--- Begin ---
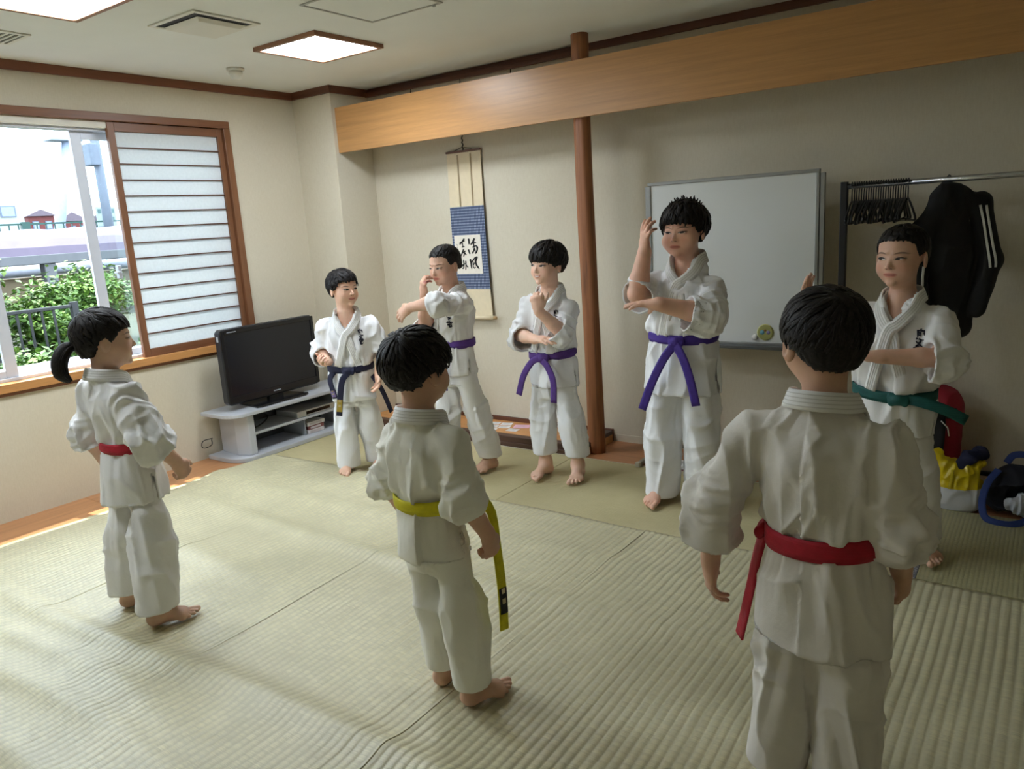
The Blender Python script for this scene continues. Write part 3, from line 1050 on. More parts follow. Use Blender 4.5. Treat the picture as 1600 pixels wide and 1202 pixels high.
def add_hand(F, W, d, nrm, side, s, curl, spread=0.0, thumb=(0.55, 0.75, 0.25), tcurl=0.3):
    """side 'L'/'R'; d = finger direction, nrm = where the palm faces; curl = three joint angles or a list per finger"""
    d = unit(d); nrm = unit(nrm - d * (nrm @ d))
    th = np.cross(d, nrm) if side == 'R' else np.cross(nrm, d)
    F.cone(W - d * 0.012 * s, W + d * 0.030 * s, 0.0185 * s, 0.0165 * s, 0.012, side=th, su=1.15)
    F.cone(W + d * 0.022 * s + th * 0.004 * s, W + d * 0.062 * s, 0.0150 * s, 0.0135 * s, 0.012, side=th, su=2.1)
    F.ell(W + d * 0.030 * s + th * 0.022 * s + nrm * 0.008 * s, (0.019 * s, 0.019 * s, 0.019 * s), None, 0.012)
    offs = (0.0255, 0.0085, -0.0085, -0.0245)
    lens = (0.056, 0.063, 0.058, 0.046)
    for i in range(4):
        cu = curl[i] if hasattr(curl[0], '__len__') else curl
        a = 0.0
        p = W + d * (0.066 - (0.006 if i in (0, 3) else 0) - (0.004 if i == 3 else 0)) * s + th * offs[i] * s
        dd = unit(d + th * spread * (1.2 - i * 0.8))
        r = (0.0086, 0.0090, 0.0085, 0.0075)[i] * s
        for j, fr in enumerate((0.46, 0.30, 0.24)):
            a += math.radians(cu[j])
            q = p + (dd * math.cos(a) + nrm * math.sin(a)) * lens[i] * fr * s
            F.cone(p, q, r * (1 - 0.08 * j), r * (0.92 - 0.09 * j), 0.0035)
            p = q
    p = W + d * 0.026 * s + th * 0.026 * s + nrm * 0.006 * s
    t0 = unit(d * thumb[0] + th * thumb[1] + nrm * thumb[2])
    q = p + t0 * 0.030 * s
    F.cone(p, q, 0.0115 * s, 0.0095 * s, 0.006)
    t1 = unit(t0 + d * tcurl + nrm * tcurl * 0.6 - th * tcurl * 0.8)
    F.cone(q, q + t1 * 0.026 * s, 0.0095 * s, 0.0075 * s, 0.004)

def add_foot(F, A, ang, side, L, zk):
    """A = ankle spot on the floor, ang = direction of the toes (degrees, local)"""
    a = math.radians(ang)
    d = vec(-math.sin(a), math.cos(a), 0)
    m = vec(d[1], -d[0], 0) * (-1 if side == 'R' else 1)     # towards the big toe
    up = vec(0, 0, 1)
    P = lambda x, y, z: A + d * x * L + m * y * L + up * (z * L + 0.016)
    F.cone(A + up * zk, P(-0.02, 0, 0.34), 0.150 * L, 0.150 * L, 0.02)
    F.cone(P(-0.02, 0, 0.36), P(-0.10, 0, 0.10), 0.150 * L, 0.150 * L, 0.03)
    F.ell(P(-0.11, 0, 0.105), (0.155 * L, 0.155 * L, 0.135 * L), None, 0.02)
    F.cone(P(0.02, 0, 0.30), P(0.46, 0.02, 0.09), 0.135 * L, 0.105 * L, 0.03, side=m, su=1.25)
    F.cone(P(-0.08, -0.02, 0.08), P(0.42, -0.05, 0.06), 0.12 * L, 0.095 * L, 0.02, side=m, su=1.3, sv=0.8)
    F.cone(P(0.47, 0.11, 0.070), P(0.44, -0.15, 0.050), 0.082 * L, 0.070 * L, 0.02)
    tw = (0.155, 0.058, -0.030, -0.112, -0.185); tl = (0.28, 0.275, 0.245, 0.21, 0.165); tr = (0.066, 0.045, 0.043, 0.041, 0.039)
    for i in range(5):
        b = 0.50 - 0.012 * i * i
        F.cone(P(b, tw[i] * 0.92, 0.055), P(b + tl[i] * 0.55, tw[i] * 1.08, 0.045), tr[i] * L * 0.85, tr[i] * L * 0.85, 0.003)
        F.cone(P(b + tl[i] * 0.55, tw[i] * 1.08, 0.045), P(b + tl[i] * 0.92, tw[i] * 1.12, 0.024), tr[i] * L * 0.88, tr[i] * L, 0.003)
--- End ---
__PROBLEM TO SOLVE__
Every line above should be repeated exactly; pictures stay out of the copy.

__EXERCISE ANSWER__
The Blender Python script for this scene continues. Write part 3, from line 1050 on. More parts follow. Use Blender 4.5. Treat the picture as 1600 pixels wide and 1202 pixels high.
def add_hand(F, W, d, nrm, side, s, curl, spread=0.0, thumb=(0.55, 0.75, 0.25), tcurl=0.3):
    """side 'L'/'R'; d = finger direction, nrm = where the palm faces; curl = three joint angles or a list per finger"""
    d = unit(d); nrm = unit(nrm - d * (nrm @ d))
    th = np.cross(d, nrm) if side == 'R' else np.cross(nrm, d)
    F.cone(W - d * 0.012 * s, W + d * 0.030 * s, 0.0185 * s, 0.0165 * s, 0.012, side=th, su=1.15)
    F.cone(W + d * 0.022 * s + th * 0.004 * s, W + d * 0.062 * s, 0.0150 * s, 0.0135 * s, 0.012, side=th, su=2.1)
    F.ell(W + d * 0.030 * s + th * 0.022 * s + nrm * 0.008 * s, (0.019 * s, 0.019 * s, 0.019 * s), None, 0.012)
    offs = (0.0255, 0.0085, -0.0085, -0.0245)
    lens = (0.056, 0.063, 0.058, 0.046)
    for i in range(4):
        cu = curl[i] if hasattr(curl[0], '__len__') else curl
        a = 0.0
        p = W + d * (0.066 - (0.006 if i in (0, 3) else 0) - (0.004 if i == 3 else 0)) * s + th * offs[i] * s
        dd = unit(d + th * spread * (1.2 - i * 0.8))
        r = (0.0086, 0.0090, 0.0085, 0.0075)[i] * s
        for j, fr in enumerate((0.46, 0.30, 0.24)):
            a += math.radians(cu[j])
            q = p + (dd * math.cos(a) + nrm * math.sin(a)) * lens[i] * fr * s
            F.cone(p, q, r * (1 - 0.08 * j), r * (0.92 - 0.09 * j), 0.0035)
            p = q
    p = W + d * 0.026 * s + th * 0.026 * s + nrm * 0.006 * s
    t0 = unit(d * thumb[0] + th * thumb[1] + nrm * thumb[2])
    q = p + t0 * 0.030 * s
    F.cone(p, q, 0.0115 * s, 0.0095 * s, 0.006)
    t1 = unit(t0 + d * tcurl + nrm * tcurl * 0.6 - th * tcurl * 0.8)
    F.cone(q, q + t1 * 0.026 * s, 0.0095 * s, 0.0075 * s, 0.004)

def add_foot(F, A, ang, side, L, zk):
    """A = ankle spot on the floor, ang = direction of the toes (degrees, local)"""
    a = math.radians(ang)
    d = vec(-math.sin(a), math.cos(a), 0)
    m = vec(d[1], -d[0], 0) * (-1 if side == 'R' else 1)     # towards the big toe
    up = vec(0, 0, 1)
    P = lambda x, y, z: A + d * x * L + m * y * L + up * (z * L + 0.016)
    F.cone(A + up * zk, P(-0.02, 0, 0.34), 0.150 * L, 0.150 * L, 0.02)
    F.cone(P(-0.02, 0, 0.36), P(-0.10, 0, 0.10), 0.150 * L, 0.150 * L, 0.03)
    F.ell(P(-0.11, 0, 0.105), (0.155 * L, 0.155 * L, 0.135 * L), None, 0.02)
    F.cone(P(0.02, 0, 0.30), P(0.46, 0.02, 0.09), 0.135 * L, 0.105 * L, 0.03, side=m, su=1.25)
    F.cone(P(-0.08, -0.02, 0.08), P(0.42, -0.05, 0.06), 0.12 * L, 0.095 * L, 0.02, side=m, su=1.3, sv=0.8)
    F.cone(P(0.47, 0.11, 0.070), P(0.44, -0.15, 0.050), 0.082 * L, 0.070 * L, 0.02)
    tw = (0.155, 0.058, -0.030, -0.112, -0.185); tl = (0.28, 0.275, 0.245, 0.21, 0.165); tr = (0.066, 0.045, 0.043, 0.041, 0.039)
    for i in range(5):
        b = 0.50 - 0.012 * i * i
        F.cone(P(b, tw[i] * 0.92, 0.055), P(b + tl[i] * 0.55, tw[i] * 1.08, 0.045), tr[i] * L * 0.85, tr[i] * L * 0.85, 0.003)
        F.cone(P(b + tl[i] * 0.55, tw[i] * 1.08, 0.045), P(b + tl[i] * 0.92, tw[i] * 1.12, 0.024), tr[i] * L * 0.88, tr[i] * L, 0.003)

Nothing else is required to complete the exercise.